Giving a breakdown of what he said was Pakistan’s “early debt retirement journey,” the finance official said Pakistan retired Rs1,000 billion [$3.576 billion] in December 2024, Rs500 billion [$1.78 billion] in June 2025, Rs1,160 billion [$4.150 billion] in August 2025, Rs200 billion [$715 million] in October 2025, Rs494 billion [$1.76 billion] in December 2025 and $1.08 billion in January 2026. 

He said with the latest debt repaid today, the July to January period of fiscal year 2026 alone recorded Rs2,150 billion [$7.69 billion] in early retirement, which was 44 percent higher than the debt retired in FY25.

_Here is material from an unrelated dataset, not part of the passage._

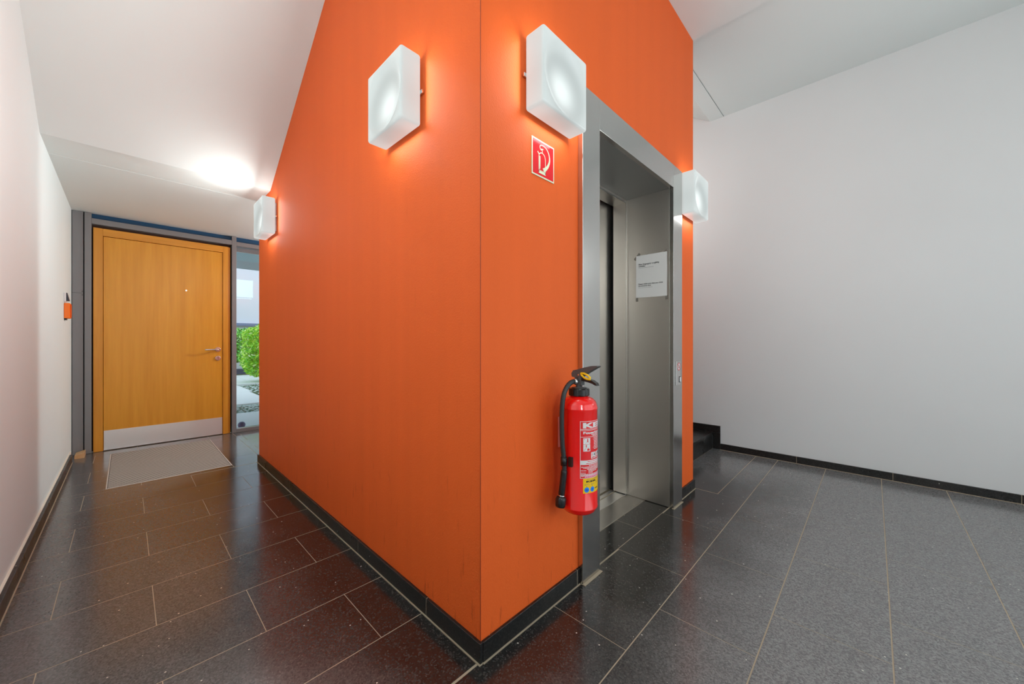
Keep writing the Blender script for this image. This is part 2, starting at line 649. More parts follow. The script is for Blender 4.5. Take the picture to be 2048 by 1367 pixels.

He said of the total early repayments, the government has repaid 65 percent of the central bank’s debt, 30 percent of the treasury bills debt and five percent of the Pakistan Investment Bonds (PIBs) debt. 

The official said Pakistan’s total public debt has declined from over Rs 80.5 trillion [$286.6 billion] in June 2025 to Rs80 trillion [$284.7 billion] in November 2025. 

“Crucially, Pakistan’s debt-to-GDP ratio, around 74 percent in FY22, has declined to around 70 percent, reflecting a broader strengthening of fiscal fundamentals alongside disciplined debt management,” Schehzad wrote. 

Pakistan’s government has said the country’s fragile economy is on an upward trajectory. The South Asian country has been trying to navigate a tricky path to economic recovery under a $7 billion loan from the International Monetary Fund.